Except they are in the process of changing their bank that they work with, so that they can change the type of cards they issue, and you have until the end of December to change over all your old cards from the old format to the new one, which means changing the card numbers, too. This is a royal pain in the ass for those of us with hundreds of cards registered through them. If there was another service of this type that existed, I’d switch to them in a heartbeat. And I will no longer recommend them here.
I was actually successfully in reversing a $500 AWS bill. I had needed an Active Directory domain controller so I found one in the AWS marketplace and deployed it to an EC2 instance. Well guess what, the DC must have had some malicious start up scripts in it because it proceeded to download a few TBs of data from outside to the AWS EC2 instance which equaled nearly $500. I complained and AWS immediately reversed it without any need to escalate. This was on a personal AWS account so no relation to any large organization. Morale of the story, dont trust AWS marketplace images from sketchy sources.
I'm honestly at the point where I assume the AWS Console is awful on purpose as a way to drive people towards infrastructure as code. It's just so awful that it can't be on purpose (I hope).
Wait until they see how awful IaC is.
In what sense? Terraform is treating me quite well.
Use a service with max cap built in such as Hetzner. [0]

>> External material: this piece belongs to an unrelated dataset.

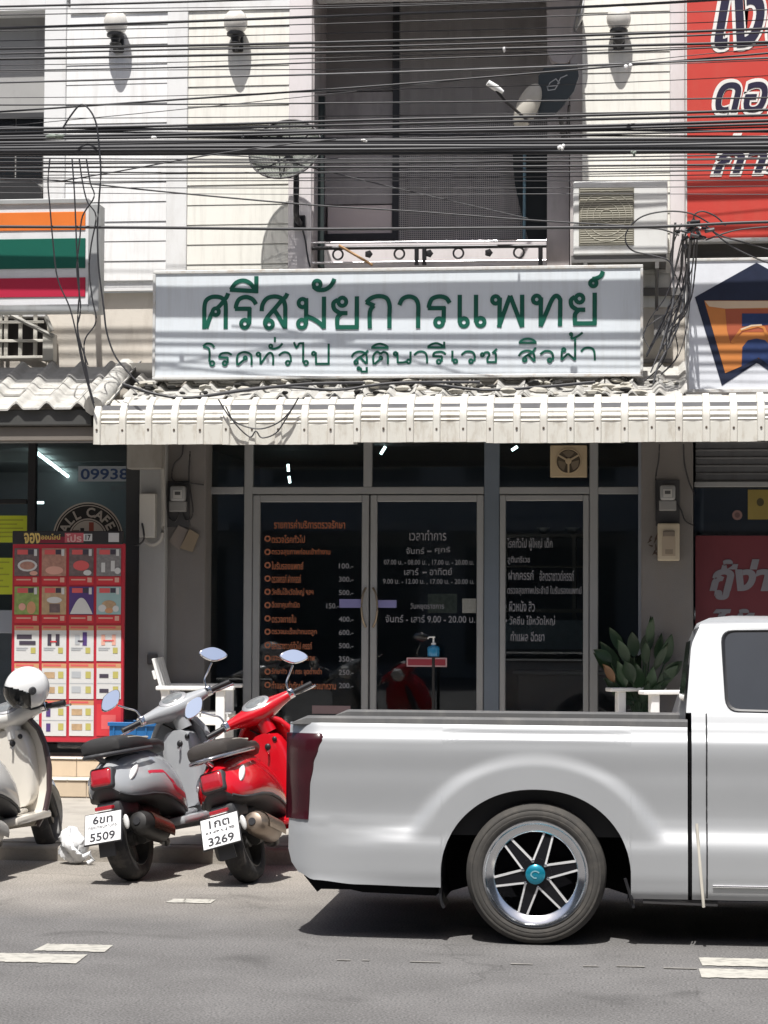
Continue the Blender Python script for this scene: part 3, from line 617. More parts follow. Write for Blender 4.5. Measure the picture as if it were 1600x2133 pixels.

[0] https://www.hetzner.com/dedicated-rootserver/mac-mini-m1

Especially if I google "ec2 pricing" I don't land on a page with $ signs on it. That's really freaking annoying.

Even if I hit the "General Purpose" link on the page I land on, I STILL don't land on a page with $ signs on it.

Seriously, I don't even know where they list the damn pricing anymore.

It used to be listed out plain and simple on the first page you landed on with a region selector.

You're not alone. Feels like it's on purpose.